This is quite simple but may at first be confusing for MGA owners and mechanics. Notice the picture of the back end of the vacuum regulated turn signal switch for the MGA (and some other cars of the era). The terminal designations molded into the housing are "F", "L", and "R".

For the MGA 1500 the "F" can mean Flasher. For the MGA 1600 the "F" can mean Fuse. This is the power input terminal for the switch. The "L" and "R" terminals would seem to be labeled for Left and Right turn signals, but for the MGA this is backward, where "L" is connected to operate the Right turn signal and "R" is connected to operate the Left turn signal.

This seemingly odd terminal labeling likely originated with an earlier application where the manual input knob, shaped like a single wing, was installed with the wing oriented upward from the shaft. Then when you push it toward the left the shaft would rotate anti-clockwise, and toward the right would rotate clockwise. That is the direction of rotation required for these terminal designations to make sense.

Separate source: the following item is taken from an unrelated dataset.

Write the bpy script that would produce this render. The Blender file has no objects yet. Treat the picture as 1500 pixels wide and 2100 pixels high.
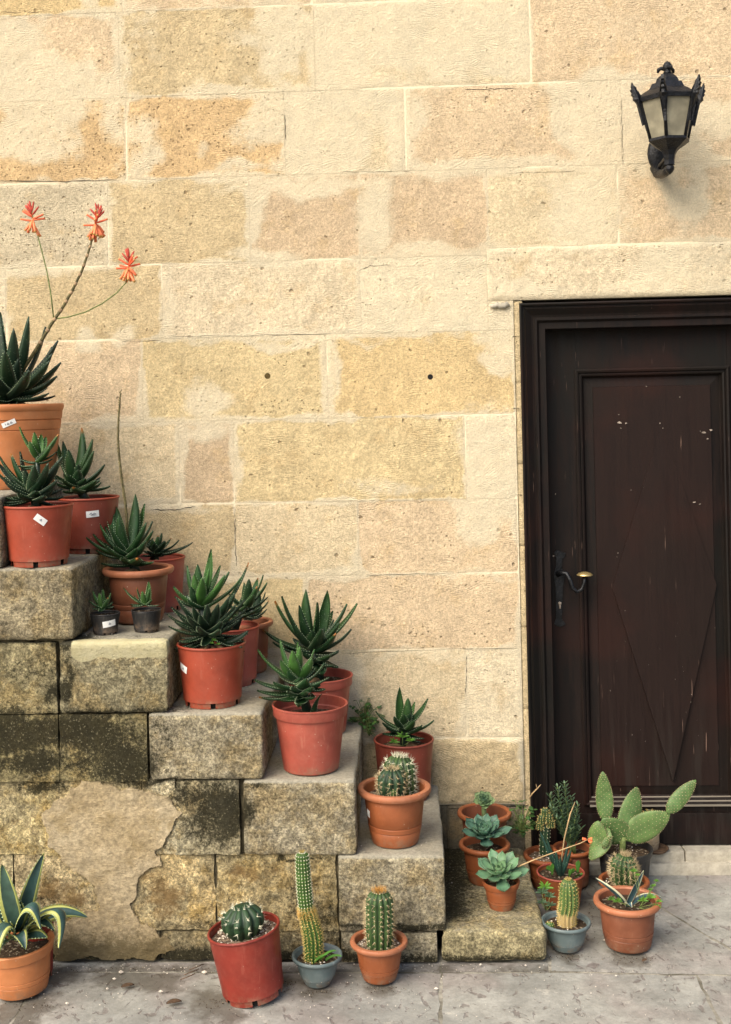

As this switch is installed in the MGA, the wing on the knob hangs downward. Pushing it to the left makes the shaft rotate clockwise, and to the right rotates anti-clockwise. This means you have to hook up the Left turn signal wire to the "R" terminal, and the Right turn signal wire to the "L" terminal. If your MGA turn signals seem to work backward, this is likely the problem and the fix. When in doubt, use a test light or ohm meter to check continuity for the switch terminals when you operate the input knob. Also pay attention to the color coding on the wires.